Pondichéry, terre française

Répugnance au référendum

Cette procédure du référendum présente d'ailleurs un inconvénient. Elle est profondément impopulaire. Au cours de notre séjour, nous avons entendu émettre bien des opinions contradictoires : presque tous nos interlocuteurs ont condamné le système du référendum. Il contrarie par sa netteté le tempérament indien. Comme me le disait un des ministres des Comptoirs – le plus influent paraît-il : « Nous autres, nous n'aimons pas une procédure où on doit répondre par oui ou par non. Nous pensons que dans le non entre toujours beaucoup de oui et dans le oui beaucoup de non ». Comme je me rappelle cette conversation ! Nous étions déjà assis sur ma terrasse. Des colliers de jasmin qu'on m'avait offerts lors d'une récente visite et que j'avais posés sur ma table embaumaient.

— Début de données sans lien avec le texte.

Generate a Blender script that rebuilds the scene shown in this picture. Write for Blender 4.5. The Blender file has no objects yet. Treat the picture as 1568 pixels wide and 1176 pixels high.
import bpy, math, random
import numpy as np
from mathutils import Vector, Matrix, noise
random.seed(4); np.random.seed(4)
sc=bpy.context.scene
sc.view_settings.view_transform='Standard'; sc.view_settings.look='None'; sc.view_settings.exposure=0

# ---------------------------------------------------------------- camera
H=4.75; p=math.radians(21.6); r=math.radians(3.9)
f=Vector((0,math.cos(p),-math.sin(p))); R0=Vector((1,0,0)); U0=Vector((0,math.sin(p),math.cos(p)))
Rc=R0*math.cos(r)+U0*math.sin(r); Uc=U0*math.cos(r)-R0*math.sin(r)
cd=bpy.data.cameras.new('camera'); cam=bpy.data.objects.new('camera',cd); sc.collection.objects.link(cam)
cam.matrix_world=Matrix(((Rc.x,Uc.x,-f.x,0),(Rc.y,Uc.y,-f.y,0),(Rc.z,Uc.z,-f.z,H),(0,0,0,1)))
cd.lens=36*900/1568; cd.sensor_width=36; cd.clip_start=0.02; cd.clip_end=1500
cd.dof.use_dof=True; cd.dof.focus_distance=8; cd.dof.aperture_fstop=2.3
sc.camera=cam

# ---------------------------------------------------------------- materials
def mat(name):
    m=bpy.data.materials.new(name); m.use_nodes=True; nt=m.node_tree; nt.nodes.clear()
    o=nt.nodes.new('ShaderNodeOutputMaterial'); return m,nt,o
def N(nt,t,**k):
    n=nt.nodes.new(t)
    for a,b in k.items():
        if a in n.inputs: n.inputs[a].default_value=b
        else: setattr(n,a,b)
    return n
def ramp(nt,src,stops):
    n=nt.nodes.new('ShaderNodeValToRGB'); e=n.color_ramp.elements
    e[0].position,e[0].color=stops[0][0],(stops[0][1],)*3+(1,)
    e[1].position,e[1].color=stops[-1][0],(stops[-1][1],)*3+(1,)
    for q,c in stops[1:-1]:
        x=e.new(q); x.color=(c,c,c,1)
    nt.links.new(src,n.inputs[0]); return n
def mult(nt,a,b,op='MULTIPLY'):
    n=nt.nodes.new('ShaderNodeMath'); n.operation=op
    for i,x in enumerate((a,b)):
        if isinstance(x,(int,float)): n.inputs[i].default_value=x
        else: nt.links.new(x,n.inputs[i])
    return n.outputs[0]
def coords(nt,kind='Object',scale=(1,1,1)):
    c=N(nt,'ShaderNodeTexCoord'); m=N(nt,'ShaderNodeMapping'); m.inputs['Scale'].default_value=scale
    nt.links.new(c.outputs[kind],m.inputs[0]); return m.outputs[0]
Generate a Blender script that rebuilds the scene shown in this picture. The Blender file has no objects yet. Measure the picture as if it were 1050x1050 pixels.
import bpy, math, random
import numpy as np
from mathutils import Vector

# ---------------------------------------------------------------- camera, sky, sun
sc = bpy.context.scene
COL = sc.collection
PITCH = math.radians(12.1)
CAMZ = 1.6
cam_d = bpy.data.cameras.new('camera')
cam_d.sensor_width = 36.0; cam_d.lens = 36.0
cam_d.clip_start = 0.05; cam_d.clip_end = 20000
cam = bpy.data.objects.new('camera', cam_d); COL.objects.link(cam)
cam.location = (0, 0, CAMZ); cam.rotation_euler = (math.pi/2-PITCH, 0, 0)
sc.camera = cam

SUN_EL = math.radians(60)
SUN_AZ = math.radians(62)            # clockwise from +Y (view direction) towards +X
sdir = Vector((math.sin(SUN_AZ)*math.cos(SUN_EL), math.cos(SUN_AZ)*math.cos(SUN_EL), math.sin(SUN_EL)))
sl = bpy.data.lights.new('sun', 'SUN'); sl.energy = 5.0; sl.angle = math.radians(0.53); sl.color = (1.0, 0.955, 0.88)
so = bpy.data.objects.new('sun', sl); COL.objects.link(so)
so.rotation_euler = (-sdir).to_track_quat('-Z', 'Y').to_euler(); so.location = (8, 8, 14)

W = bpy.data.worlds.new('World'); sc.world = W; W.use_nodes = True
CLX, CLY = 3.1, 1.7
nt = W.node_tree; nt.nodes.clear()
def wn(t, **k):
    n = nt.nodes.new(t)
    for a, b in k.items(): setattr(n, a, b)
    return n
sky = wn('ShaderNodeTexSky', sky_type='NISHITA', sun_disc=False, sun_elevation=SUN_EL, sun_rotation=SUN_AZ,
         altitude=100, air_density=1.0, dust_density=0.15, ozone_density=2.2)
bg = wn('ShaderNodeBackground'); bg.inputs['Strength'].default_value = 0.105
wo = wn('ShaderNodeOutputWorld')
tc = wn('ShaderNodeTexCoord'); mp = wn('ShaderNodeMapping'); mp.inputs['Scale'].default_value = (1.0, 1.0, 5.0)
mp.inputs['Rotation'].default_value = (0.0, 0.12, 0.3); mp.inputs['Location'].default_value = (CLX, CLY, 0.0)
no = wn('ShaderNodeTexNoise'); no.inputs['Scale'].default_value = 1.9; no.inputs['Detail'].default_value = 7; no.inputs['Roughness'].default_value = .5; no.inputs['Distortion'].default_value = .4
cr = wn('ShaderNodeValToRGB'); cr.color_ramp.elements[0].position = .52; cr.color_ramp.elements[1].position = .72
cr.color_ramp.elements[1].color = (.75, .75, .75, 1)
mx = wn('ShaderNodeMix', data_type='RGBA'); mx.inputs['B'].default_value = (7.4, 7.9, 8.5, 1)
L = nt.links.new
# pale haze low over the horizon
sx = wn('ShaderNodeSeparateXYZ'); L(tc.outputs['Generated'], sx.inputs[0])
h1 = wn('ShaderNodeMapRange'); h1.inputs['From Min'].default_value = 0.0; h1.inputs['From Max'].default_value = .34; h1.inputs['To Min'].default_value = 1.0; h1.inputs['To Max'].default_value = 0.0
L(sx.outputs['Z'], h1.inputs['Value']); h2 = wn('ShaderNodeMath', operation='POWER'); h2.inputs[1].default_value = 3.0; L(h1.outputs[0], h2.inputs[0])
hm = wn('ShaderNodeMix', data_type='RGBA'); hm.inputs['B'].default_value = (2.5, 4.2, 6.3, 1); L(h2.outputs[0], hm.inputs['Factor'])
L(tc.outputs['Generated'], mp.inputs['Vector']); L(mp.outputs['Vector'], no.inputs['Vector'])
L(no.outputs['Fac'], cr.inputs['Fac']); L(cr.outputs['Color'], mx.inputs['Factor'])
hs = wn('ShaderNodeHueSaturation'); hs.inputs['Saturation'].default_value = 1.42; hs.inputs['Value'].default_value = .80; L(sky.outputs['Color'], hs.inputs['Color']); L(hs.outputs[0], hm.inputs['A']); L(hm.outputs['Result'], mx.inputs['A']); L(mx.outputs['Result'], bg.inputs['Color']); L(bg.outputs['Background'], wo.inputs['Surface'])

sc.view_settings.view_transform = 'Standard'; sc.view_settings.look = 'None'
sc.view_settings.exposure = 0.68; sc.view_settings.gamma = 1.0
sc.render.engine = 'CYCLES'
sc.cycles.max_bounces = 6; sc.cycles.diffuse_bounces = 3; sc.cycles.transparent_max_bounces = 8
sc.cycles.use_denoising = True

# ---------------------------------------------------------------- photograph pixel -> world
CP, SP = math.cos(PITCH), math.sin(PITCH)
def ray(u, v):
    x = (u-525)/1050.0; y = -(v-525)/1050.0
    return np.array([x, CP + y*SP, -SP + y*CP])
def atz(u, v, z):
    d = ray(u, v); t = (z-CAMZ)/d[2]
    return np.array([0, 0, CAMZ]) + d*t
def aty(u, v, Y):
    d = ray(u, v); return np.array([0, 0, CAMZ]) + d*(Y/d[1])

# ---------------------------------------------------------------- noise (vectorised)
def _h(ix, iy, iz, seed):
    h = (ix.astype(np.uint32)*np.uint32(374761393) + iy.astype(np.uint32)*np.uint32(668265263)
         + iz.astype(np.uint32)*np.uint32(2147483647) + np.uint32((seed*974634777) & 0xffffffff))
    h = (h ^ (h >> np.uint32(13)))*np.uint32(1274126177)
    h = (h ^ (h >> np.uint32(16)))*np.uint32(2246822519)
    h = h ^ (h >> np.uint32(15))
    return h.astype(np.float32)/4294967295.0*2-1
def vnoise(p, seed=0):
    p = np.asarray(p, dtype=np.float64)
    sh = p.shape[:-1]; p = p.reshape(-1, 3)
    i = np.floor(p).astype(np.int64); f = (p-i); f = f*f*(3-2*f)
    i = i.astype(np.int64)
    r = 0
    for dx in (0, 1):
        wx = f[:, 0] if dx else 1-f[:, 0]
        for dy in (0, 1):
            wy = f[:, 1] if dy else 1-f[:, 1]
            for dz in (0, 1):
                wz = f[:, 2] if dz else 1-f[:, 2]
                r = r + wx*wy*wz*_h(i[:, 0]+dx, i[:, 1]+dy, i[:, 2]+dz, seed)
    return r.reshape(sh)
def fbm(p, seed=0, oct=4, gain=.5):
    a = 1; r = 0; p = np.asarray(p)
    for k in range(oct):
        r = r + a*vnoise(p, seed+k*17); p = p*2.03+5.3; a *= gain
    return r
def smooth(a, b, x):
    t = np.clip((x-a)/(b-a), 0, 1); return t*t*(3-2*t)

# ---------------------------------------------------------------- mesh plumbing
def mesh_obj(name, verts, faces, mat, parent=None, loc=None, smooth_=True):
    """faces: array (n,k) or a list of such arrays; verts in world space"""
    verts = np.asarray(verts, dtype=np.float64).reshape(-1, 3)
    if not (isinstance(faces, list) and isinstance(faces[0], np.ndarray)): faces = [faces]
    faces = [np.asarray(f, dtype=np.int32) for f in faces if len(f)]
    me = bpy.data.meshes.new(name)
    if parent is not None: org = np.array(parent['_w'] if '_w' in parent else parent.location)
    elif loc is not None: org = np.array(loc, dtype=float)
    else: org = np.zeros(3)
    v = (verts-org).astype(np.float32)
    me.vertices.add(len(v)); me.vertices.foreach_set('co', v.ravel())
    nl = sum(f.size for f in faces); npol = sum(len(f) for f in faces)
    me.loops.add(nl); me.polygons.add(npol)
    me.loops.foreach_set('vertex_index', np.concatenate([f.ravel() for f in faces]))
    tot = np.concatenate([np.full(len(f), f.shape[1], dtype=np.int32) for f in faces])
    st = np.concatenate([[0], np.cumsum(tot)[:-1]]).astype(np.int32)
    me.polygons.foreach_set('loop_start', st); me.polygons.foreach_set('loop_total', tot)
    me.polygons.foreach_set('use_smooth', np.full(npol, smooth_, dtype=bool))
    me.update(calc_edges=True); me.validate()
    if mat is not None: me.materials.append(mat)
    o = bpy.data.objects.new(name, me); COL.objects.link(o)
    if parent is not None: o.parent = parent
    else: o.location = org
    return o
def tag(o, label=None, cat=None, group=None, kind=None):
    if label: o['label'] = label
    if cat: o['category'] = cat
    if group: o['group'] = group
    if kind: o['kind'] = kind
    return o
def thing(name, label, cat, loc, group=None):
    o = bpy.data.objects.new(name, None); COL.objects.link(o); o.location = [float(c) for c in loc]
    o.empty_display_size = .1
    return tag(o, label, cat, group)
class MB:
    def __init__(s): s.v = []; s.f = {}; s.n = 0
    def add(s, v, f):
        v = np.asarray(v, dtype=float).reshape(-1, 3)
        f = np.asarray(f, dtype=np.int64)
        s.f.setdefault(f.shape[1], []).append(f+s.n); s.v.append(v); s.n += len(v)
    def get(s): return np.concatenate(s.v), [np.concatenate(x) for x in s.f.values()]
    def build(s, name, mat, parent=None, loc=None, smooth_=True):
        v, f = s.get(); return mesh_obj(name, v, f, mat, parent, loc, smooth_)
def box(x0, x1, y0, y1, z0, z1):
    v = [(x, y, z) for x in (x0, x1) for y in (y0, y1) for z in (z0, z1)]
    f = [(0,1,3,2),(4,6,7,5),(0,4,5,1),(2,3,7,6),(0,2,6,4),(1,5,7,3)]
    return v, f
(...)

Dans l'ombre j'apercevais des formes humaines allant et venant : les gardes du corps que mon hôte entretenait comme font là-bas tous les hommes politiques. Dans le sub continent indien, quelle que soir la souveraineté, les régions ont tendance à tourner à la dictature, mais à une dictature tempérée par l'assassinat. En écoutant cet homme, à la fois très européen et très indien, je comprenais combien est imparfaite la procédure prévue. Ici tout est trop subtil pour s'enfermer dans une formule de vote : certes mieux vaudrait un compromis. Volontiers, dans les Comptoirs, on s'en remet au temps pour fournir ce compromis : on s'installe dans une instabilité qui a ses profits. Elle permet certains commerces fructueux ; elle assure une indépendance dont se soucient les politiciens locaux.

De cette répugnance au référendum certains concluent rapidement avec notre petit sénateur que nous n'avons qu'à abandonner les comptoirs. Une telle conclusion ne traduit à aucun degré l'attitude des populations locales désireuses d'un compromis qui leur permette d'épanouir la double personnalité politique que deux siècles d'occupation française leur ont donnée. On se sent français, on se sent indien, on ne veut pas choisir. Comment ne pas le comprendre ? Je me rappelle un après-midi passé au Lycée. Sur la cour merveilleusement odorante j'entendais de jeune dravidiens scander avec un léger excès de rythme une tragédie de Racine. Dans la fraiche pénombre de la classe leurs yeux brillaient avec la même mobilité fuyante que des reflets de soleil à travers des feuilles. Aux murs se faisaient vis-à-vis le Mahatma Gandhi et le Président Auriol : double symbole.